It was three years ago yesterday since Mikhail Khodorkovsky had been arrested in Novosibirsk. The Kremlin’s attack on YUKOS was then at full speed, having begun in summer 2003. At that time, some bought the version that Khodorkovsky was seeking political power through the Duma, buying up votes and donating to opposition parties, and sought to sell his oil assets to a US oil major. It’s far, far more plausible now that it wasn’t something that Khodorkovsky did, rather something that the Kremlin wanted to do — to wrestle YUKOS, then the largest Russian oil company, from the hands of its owners. Putin’s junta probably offered a modest compensation to Khodorkovsky and his associates. They must have refused…
In the meantime, former YUKOS employees are suffering from the petty but vile vindictiveness which is the brand mark of Putin’s regime. I have written on Svetlana Bakhmina here, here, and here. RIA Novosti reports that Svetlana “has been sent to serve [the rest of] her six-and-a-half-year sentence in a women’s penal colony in the Central Russian republic of Mordovia.” Note that in the 1960s to the 1980s, Mordovia was home to a notorous penal camp for Soviet dissidents. Moreover, RIAN reports:
On October 2, the Simonovsky Court in Moscow rejected a request from Svetlana Bakhmina’s defense lawyers, who asked that the former deputy head of the legal department at the embattled oil company’s Yukos Moskva unit be allowed to serve her six-and-a-half-year prison term after her younger child, now aged five, turns 14.

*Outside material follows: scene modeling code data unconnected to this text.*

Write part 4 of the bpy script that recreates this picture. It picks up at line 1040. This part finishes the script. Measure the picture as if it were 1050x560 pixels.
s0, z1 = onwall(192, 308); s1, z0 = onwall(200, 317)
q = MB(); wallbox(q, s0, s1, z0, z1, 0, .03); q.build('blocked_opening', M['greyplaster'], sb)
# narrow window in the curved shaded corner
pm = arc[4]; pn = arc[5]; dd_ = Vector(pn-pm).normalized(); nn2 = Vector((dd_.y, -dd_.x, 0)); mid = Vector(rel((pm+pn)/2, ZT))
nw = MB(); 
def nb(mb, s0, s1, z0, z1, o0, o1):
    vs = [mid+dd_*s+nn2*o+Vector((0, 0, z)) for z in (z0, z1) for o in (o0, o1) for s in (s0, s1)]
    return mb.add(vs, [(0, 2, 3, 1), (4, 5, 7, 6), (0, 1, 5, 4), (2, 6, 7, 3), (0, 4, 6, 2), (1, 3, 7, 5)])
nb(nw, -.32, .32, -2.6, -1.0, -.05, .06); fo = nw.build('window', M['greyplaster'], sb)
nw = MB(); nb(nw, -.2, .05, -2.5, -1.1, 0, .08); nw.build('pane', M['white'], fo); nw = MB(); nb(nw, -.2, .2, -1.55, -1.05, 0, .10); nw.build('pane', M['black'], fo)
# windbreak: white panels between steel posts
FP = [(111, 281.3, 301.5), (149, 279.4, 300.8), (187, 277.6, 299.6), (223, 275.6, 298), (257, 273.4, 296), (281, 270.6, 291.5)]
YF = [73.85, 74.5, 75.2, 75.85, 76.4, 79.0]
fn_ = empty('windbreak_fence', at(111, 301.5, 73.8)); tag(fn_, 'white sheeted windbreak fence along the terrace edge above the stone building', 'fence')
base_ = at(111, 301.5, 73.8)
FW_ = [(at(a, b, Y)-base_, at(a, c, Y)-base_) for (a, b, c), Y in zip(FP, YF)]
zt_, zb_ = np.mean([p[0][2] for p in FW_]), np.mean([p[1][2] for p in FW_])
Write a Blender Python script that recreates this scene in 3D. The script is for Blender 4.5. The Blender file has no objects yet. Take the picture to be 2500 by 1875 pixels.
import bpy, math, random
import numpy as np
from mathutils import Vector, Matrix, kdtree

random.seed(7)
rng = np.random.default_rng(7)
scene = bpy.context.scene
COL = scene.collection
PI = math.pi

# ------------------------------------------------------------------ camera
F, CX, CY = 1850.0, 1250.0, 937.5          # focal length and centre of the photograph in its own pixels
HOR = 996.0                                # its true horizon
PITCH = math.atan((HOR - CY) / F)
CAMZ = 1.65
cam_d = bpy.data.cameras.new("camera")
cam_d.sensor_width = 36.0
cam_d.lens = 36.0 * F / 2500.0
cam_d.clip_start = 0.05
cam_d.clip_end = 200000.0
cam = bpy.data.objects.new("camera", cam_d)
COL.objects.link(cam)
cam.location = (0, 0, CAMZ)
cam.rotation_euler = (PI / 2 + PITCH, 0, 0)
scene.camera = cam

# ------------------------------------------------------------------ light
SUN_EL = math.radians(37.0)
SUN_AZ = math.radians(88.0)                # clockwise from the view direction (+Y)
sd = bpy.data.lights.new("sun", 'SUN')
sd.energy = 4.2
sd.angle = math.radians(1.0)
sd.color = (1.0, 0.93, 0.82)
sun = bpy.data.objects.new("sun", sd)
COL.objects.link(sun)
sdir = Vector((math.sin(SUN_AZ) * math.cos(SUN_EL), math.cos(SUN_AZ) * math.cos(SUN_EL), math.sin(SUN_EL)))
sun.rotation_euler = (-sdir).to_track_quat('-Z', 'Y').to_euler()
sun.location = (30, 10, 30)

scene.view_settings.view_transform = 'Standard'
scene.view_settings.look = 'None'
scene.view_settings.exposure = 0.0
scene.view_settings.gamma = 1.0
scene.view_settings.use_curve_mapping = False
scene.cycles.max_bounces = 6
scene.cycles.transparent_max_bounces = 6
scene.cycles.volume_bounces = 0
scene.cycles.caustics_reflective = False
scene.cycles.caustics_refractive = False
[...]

Another YUKOS manager, a former VP, Vasily Aleksanyan, has reportedly lost eyesight while in pre-trial detention.
The West should recognize these people as victims of political persecution, even they were not imprisoned for their views, just for being in the wrong place at the wrong time. Putin should be seen as little more than a dirty little dictator, not as sanguinary as Stalin of course, but about as despicable as any Latin American caudillo of the 20th century.